My first-time experience of the Visualizing Cities Lab has given me a refreshing framework to approaching cities, particularly event cities and their multiple entry points. Firstly, I learned that the lab’s method of comprehensively discussing cities from diverse angles and experiences not only emphasizes the dynamism of a city’s identity, but also the fact that they are generative sites that continue to produce new peculiarities and relationships. Articles such as “Cities and Their News Media Images” by Eli Avraham, illustrates this point and provided a stimulating way to think about how cities have dimensions that are both imagined and real.[1] These dimensions might consist of the city’s history, relationships, generalizations, stereotypes, and a variation of favorable and unfavorable public images that become processed for “place marketing.” This especially becomes clear when a city is chosen to host a major event such as the Olympics or the International Exposition. Through such events, cities observable on a local scale suddenly take up more space in the imagination of national and international media.

Thinking about cities in this way, and learning more about the similarities and differences between event cities included in the Visualizing Cities Lab, has informed me about how fruitful and intriguing this subject area is. The way in which the lab was set up as a free-flowing, open-ended discussion with lab members bringing in various experiences and interest points, was also a new and thought-provoking space. It was a helpful way in learning to let ideas lead the way, interact with each other, and formulate new ones with no pressure to keep them limited in scope or possibility.

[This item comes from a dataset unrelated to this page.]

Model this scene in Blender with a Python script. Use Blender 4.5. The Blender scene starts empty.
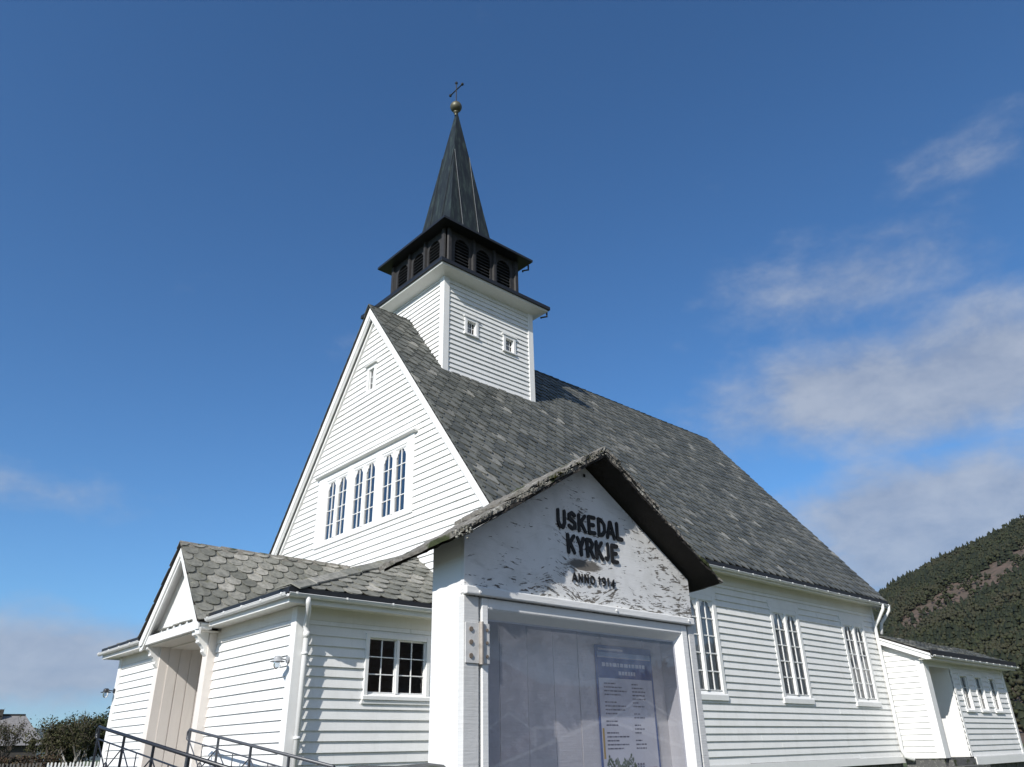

The specific city team I was in was the Tokyo Team, focused on the 1964 Tokyo Olympics. With the advantage of being in a city team that hosted the most recent 2020 Olympics, it was fascinating to think back at the layered genealogy and continuity of such event cities. Our team initially discussed the various impressions of Tokyo’s relation to the Olympics including the cultural promotion of contrasting traditional and futuristic characteristics, the historical significance of Japan hosting the Olympics as the first Asian country, and the spatial transformations of reconstructing and destructing the physical infrastructure of the city. With such a rich array of cultural, historical, and spatial significances, the discussions themselves were enjoyable for me in noticing the dimensions of a city. We gradually started focusing more on the operative roles of Tokyo as the host of the 1964 Olympics in order to embody the most positive representation of Japan. This included infrastructure transformations and attention to cleanliness and sanitation, with seeing Tokyo as a dynamic body being a helpful entry point. Through exploring newspaper articles and images along with the discussions, the next step for our team would be to formulate a way to visually represent an aspect of the 1964 Olympics’ vastness. As we experiment more with Omeka and Neatline, we are interested in focusing in on the Olympic city’s physical evolution; through architecture as well as the mapping of both official and unofficial (artistic demonstrations) projects.

Visualizing Cities Lab-Tokyo Omeka Site: https://tokyo.visualizingcitieslab.org/

Team Tokyo Notes: https://docs.google.com/document/d/1smXgSzc94Q7WCVS1OV38T-CAq4djxDCrJeS-k8FsAV8/edit?usp=sharing

[1] Avraham, Eli. “Cities and Their News Media Images” in Cities, Vol. 17, No. 5, (Elsevier Science, 2000) 363–370.